* [Records supplied]:
··········
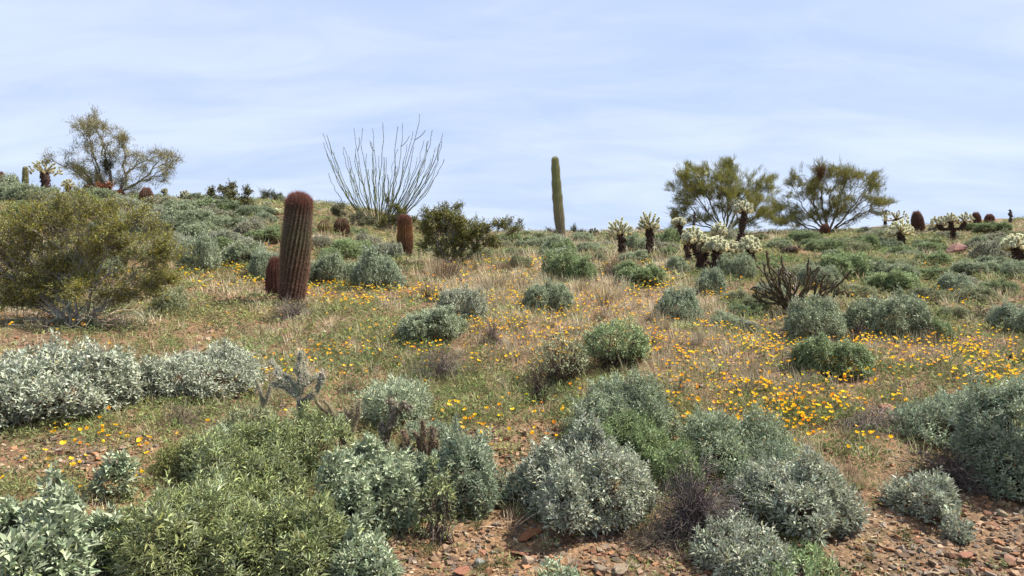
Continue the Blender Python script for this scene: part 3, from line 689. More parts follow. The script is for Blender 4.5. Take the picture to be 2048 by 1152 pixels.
def saguaro(u, v, top_u, top_v, wpx, label, seed, ribs=18, push=0.0, widths=None):
    root, Y = put('saguaro', u, v, label, 'cactus', None, push); g = np.random.default_rng(seed)
    H = (v - top_v) / FPX * Y + .05; W = wpx / 2 / FPX * Y; n = 90; t_ = np.linspace(0, 1, n); dx = (top_u - u) / FPX * Y
    path = np.stack([dx * (t_ + .12 * np.sin(t_ * np.pi)), t_ * .05, H * t_], 1)
    ws = widths or [(0, .72), (.05, .8), (.25, 1.0), (.42, .92), (.5, 1.02), (.56, .86), (.68, .88), (.72, .80), (.85, .78), (.9, .70), (.97, .66), (1, .6)]
    rad = W * np.interp(t_, [a for a, _ in ws], [b for _, b in ws]); cap = np.clip((1 - t_) * H / (W * .75), 0, 1); rad *= np.sqrt(np.clip(1 - (1 - cap) ** 2, .004, 1))
    rad *= 1 + .02 * np.sin(t_ * 41 + seed) + .018 * np.sin(t_ * 23)
    body = lerp3([(0, (.22, .17, .12)), (.25, (.25, .215, .12)), (.5, (.27, .26, .10)), (.58, (.22, .235, .085)), (.75, (.25, .265, .085)), (1, (.31, .31, .12))])
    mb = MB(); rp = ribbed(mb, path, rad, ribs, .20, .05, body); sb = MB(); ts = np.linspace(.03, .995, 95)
    for k in range(ribs):
        P, o, up = rp(k, ts)
        for j in range(5):
            d = unit(o + g.normal(size=o.shape) * .6); m_ = len(ts)
            sb.scatter(SPINE_V, SPINE_F, P, frames(d, rdir(m_, g)), np.stack([np.full(m_, .006), .022 + .02 * g.random(m_), np.full(m_, .006)], 1), vary((.40, .34, .22), m_, .25, g))
    obj('body', mb.mesh('body', M_skin, True), root); obj('spines', sb.mesh('spines', M_spine), root, kind='stuff')
    return root
saguaro(1123, 478, 1110, 314, 20.5, 'lone armless saguaro with pinched green top on the skyline', 5)
saguaro(51, 385, 49, 310, 12, 'short plain saguaro column beside the teddy bear cholla at far left', 6, 14, 2.0)

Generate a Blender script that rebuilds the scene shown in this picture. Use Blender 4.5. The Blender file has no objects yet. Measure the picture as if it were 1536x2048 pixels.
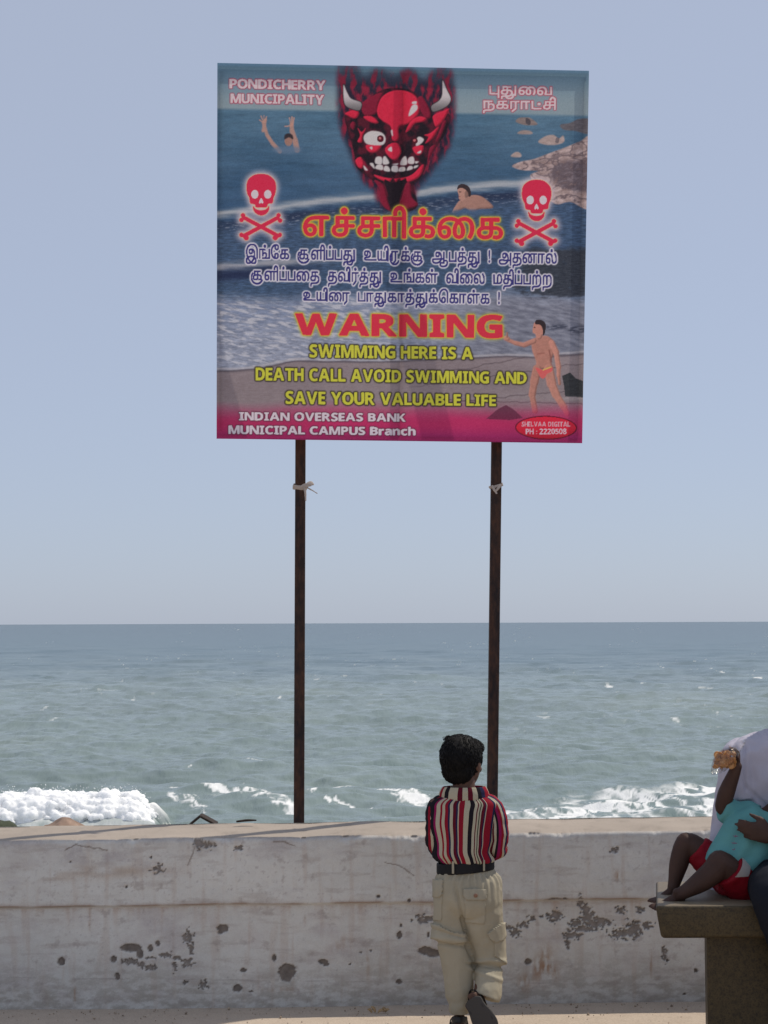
import bpy, math, random
import numpy as np
from mathutils import Vector, Matrix

# ---------------------------------------------------------------- camera, sky, sun, exposure
SC = bpy.context.scene
COL = SC.collection
R = math.radians
FPX = 3816.0                       # focal length in photo pixels (photo is 1536 x 2048)
EYE = Vector((0.0, 0.0, 1.5))
PITCH, ROLL = math.atan((1246 - 1024) / FPX), math.atan(-6 / 1536)
cam_d = bpy.data.cameras.new('camera')
cam_d.sensor_width = 36.0
cam_d.sensor_fit = 'AUTO'
cam_d.lens = FPX / 2048 * 36.0
cam_d.clip_start, cam_d.clip_end = 0.1, 60000.0
cam = bpy.data.objects.new('camera', cam_d)
COL.objects.link(cam)
CAM_ROT = Matrix.Rotation(math.pi / 2 + PITCH, 3, 'X') @ Matrix.Rotation(ROLL, 3, 'Z')
cam.matrix_world = Matrix.Translation(EYE) @ CAM_ROT.to_4x4()
SC.camera = cam

SUN_EL, SUN_AZ = R(56), R(60)      # azimuth measured from +Y (out to sea) towards +X
w = bpy.data.worlds.new('World')
SC.world = w
w.use_nodes = True
nt = w.node_tree
nt.nodes.clear()
sky = nt.nodes.new('ShaderNodeTexSky')
sky.sky_type = 'NISHITA'
sky.sun_disc = False
sky.sun_elevation = SUN_EL
sky.sun_rotation = SUN_AZ
sky.altitude = 0
sky.air_density = 0.7
sky.dust_density = 1.0
sky.ozone_density = 8.0
hz = nt.nodes.new('ShaderNodeMixRGB')          # thin bright haze over the whole sky
hz.inputs['Fac'].default_value = 0.66
hz.inputs['Color2'].default_value = (5.5, 6.0, 7.1, 1)
bg = nt.nodes.new('ShaderNodeBackground')
bg.inputs['Strength'].default_value = 0.10
wo = nt.nodes.new('ShaderNodeOutputWorld')
nt.links.new(sky.outputs[0], hz.inputs['Color1'])
nt.links.new(hz.outputs[0], bg.inputs[0])
nt.links.new(bg.outputs[0], wo.inputs[0])

sun_d = bpy.data.lights.new('sun', 'SUN')
sun_d.energy = 3.2
sun_d.angle = R(0.5)
sun_d.color = (1.0, 0.91, 0.78)
sun = bpy.data.objects.new('sun', sun_d)
COL.objects.link(sun)
SUN_DIR = Vector((math.sin(SUN_AZ) * math.cos(SUN_EL), math.cos(SUN_AZ) * math.cos(SUN_EL), math.sin(SUN_EL)))
sun.rotation_euler = SUN_DIR.to_track_quat('Z', 'Y').to_euler()
sun.location = (6, 4, 9)

SC.view_settings.view_transform = 'Standard'
SC.view_settings.look = 'None'
SC.view_settings.exposure = 0.0
SC.view_settings.gamma = 1.0

# ---------------------------------------------------------------- helpers
def P(px, py, Y):
    """world point seen at photo pixel (px, py) at depth Y (metres along +Y)"""
    d = CAM_ROT @ Vector(((px - 768) / FPX, -(py - 1024) / FPX, -1.0))
    return EYE + d * (Y / d.y)

_RI = np.array(CAM_ROT.transposed())
def to_px(p):
    """world points (n,3) -> photo pixels"""
    q = (np.asarray(p, float) - np.array(EYE)) @ _RI.T
    z = -q[:, 2]
    return 768 + FPX * q[:, 0] / z, 1024 - FPX * q[:, 1] / z

def lin(c):
    c = np.asarray(c, float) / 255.0
    return np.where(c <= 0.04045, c / 12.92, ((c + 0.055) / 1.055) ** 2.4)

def _h(i, j, k, s):
    n = (i * 374761393 + j * 668265263 + k * 2147483647 + s * 1274126177) & 0xffffffff
    n = ((n ^ (n >> 13)) * 1103515245) & 0xffffffff
    n = ((n ^ (n >> 15)) * 2246822519) & 0xffffffff
    return ((n ^ (n >> 16)) & 0xffff) / 65535.0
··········
* [Request]: Repeat exactly, and only, the lines from the one containing "Generate a Blender" through the one containing "from mathutils import Vector, Matrix", both included, without the pictures.

* [Task solution]:
Generate a Blender script that rebuilds the scene shown in this picture. Use Blender 4.5. The Blender file has no objects yet. Measure the picture as if it were 1536x2048 pixels.
import bpy, math, random
import numpy as np
from mathutils import Vector, Matrix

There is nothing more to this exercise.